もてなす心を忘れず、ITの行き過ぎに注意

カール・ウィルソン氏
カール・ウィルソン氏
世界的なホテル大手のマリオット・インターナショナルは、1927年にマリオット夫妻が米国ワシントンDC に開いたドリンクスタンドが発祥。現在は70の国・地域に「マリオット」「ザ・リッツ・カールトン」「ルネッサンス」「レジデンス・イン」「フェアフィールド・イン」などのブランド名で約2900の宿泊施設を展開。2006年度の売上高は122億ドル、従業員数は約15万人。

 顧客にもこうした変革の胎動を感じとってもらえるはずだ。例えば2007年、IT部門とブランドマネジメント部門の二人三脚の号令の下、客室を「パーソナルデジタルセンター」に変身させる薄型デジタルテレビを導入した。パソコンやiPod、デジタルカメラといったデジタル機器とのシームレスな接続環境を整えた。出張者はノートパソコンをテレビにつなげば32インチの大画面で、翌日のプレゼンテーション用のパワーポイントの資料を確認できる。画面を2分割して片面でテレビ番組やDVDを鑑賞するなど、仕事の生産性と娯楽性を同時に高めることもできる。ITが戦略上の黒子から戦略を設計する立場に脱却したからこそ、業界に先駆けてこのサービスを実用化できた。

 CIOとしての最優先課題は、人材交流を推し進め、ITとビジネスの二足のわらじをはいた社員を育てることだ。さきほどのサービスは競合他社が追従するまで2~3年のアドバンテージしかないかもしれないが、人材交流による変革は持続的な競争力の源になる。だから、IT社員を事業部門に出すこともあれば、逆もある。これまでの専門領域から外れた課題を与えることによって社員の守備範囲を広げることに注力している。

 IT部門は年1回、CFO(最高財務責任者)を交えた予算審査を行う。かつてはIT部門の予算の精査に議論の100%の時間を費やした。コスト削減を主目的とした新システムの開発や、既存システムの運用費削減など、コストセンター的な発想から抜け切れなかった。会議後は疲れ切り、一杯やってすぐベッドに潜り込みたい気分になったものだ。それが今や事業拡大のためのIT戦略の議論に75%の時間を使うようになった。

 一方でITの行き過ぎに注意している。米国内のマリオットでは、顧客がスマートフォン「ブラックベリー」などを使ってチェックインできるシステムを導入した。先ほど紹介したテレビを使えば仕事にも娯楽にも困らない。従業員と接触しなくても宿泊できるわけだが、マリオットでは何よりも、従業員が顧客を暖かくもてなすことを是とする。ITでできることと顧客が本当に望むことが乖離しないよう、バランスを取ることが重要だ。

 マリオット傘下のザ・リッツ・カールトン東京が今春オープンしたが、宿泊客は自分が誰なのかを従業員が知っていて当然という期待を抱く。

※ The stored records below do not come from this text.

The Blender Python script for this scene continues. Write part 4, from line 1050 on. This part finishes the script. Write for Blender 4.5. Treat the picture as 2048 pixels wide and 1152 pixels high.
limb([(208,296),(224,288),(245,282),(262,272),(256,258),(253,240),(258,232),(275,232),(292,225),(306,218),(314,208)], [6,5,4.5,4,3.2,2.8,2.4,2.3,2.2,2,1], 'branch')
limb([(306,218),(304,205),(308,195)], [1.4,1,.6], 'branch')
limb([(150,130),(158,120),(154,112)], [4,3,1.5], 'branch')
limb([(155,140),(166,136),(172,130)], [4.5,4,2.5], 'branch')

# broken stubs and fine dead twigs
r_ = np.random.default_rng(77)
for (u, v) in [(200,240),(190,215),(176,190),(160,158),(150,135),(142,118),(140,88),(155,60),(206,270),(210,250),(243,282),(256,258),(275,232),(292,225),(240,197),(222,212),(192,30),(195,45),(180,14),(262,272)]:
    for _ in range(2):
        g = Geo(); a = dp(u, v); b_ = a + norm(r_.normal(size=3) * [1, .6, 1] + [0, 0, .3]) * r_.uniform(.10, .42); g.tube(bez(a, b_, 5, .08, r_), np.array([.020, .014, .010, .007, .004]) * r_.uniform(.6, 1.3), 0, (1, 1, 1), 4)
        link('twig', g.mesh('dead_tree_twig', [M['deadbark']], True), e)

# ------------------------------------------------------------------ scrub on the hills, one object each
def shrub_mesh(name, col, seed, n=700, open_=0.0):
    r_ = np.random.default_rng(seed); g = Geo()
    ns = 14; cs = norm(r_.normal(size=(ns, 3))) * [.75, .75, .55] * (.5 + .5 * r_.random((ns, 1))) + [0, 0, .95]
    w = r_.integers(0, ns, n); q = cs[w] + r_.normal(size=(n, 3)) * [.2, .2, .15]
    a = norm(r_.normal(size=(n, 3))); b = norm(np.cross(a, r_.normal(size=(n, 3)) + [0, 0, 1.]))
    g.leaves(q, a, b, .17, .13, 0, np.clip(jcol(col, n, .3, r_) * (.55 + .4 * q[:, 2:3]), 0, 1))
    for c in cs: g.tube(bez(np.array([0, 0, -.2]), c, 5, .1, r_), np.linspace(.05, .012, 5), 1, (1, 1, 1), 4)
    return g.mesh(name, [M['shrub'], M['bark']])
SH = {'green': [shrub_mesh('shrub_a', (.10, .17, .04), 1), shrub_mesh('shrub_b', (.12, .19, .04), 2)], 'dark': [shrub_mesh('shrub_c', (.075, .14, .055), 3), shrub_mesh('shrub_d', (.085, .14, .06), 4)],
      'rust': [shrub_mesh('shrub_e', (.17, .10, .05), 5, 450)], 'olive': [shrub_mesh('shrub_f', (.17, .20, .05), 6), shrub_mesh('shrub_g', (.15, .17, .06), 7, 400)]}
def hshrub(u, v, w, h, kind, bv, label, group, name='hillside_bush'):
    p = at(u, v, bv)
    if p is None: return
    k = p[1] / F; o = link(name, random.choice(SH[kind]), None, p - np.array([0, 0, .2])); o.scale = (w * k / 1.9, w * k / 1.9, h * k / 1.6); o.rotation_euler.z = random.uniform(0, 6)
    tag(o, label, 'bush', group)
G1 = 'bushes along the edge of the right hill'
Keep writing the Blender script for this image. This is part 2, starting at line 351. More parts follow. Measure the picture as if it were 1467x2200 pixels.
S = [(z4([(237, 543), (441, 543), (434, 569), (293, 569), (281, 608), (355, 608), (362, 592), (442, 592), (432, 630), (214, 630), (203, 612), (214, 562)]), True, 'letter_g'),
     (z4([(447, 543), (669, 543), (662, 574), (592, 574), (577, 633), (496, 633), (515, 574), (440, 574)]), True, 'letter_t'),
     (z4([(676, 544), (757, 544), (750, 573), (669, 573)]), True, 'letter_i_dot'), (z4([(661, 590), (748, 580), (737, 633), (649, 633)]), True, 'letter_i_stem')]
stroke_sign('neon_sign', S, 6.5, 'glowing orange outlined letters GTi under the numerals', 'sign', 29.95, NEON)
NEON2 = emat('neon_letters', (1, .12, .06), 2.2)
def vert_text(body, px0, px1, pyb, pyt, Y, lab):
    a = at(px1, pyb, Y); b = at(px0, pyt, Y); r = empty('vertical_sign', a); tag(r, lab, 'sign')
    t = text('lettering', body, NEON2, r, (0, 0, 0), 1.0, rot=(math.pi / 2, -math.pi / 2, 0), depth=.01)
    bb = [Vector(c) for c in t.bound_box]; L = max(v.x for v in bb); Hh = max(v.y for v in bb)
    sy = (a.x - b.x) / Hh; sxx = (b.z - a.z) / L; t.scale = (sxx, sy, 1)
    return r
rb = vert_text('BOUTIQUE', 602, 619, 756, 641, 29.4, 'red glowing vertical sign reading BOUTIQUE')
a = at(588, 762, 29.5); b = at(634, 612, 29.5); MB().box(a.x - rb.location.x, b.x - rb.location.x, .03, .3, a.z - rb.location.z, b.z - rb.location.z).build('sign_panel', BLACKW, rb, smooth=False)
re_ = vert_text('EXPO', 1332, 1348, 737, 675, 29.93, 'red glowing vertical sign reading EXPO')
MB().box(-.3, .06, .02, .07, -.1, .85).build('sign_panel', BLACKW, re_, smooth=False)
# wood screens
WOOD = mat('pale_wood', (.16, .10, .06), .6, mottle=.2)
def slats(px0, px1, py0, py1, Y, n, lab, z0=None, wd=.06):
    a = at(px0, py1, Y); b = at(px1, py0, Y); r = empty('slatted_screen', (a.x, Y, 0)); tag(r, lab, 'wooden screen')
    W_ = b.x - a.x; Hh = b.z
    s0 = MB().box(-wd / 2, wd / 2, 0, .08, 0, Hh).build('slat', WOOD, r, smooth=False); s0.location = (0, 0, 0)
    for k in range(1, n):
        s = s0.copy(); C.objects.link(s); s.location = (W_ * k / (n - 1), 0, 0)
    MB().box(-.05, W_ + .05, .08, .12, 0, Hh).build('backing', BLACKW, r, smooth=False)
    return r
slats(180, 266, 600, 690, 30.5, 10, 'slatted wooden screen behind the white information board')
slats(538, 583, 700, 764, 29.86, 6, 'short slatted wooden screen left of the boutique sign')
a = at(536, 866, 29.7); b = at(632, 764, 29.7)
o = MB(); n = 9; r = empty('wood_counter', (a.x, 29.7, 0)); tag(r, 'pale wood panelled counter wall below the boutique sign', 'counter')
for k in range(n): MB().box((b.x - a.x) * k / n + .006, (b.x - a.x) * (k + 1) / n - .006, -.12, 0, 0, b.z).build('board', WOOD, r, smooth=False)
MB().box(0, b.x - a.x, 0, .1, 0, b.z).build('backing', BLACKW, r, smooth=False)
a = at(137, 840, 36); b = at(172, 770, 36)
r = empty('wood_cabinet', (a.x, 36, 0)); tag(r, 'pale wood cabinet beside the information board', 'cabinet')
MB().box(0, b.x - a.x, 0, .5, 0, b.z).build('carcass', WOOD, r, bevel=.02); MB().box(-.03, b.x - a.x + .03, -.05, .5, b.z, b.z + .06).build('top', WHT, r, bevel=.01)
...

系列のシナジーを生み出すためにマリオットの予約システムなどのITを共有しているが、日本でさらに足場を固めるためには、日本人特有の高度な期待と要望に応えていく必要がある。技術水準が高い日本人の期待を上回るIT戦略を構築するためにも、ITに何ができて何ができないのか、そのトレードオフを理解することが欠かせない。

カール・ウィルソン氏 米マリオット・インターナショナル 上級副社長 兼 CIO
米食品会社で情報マネジメント担当副社長を経て、米製紙会社でCIOを経験。1997年に米マリオット・インターナショナルに入社、同社初のCIOに就任。米AT&Tのアドバイザリー・カウンシルや米マイクロソフトのグローバル・エグゼクティブ・ラウンドテーブルのメンバーも務める。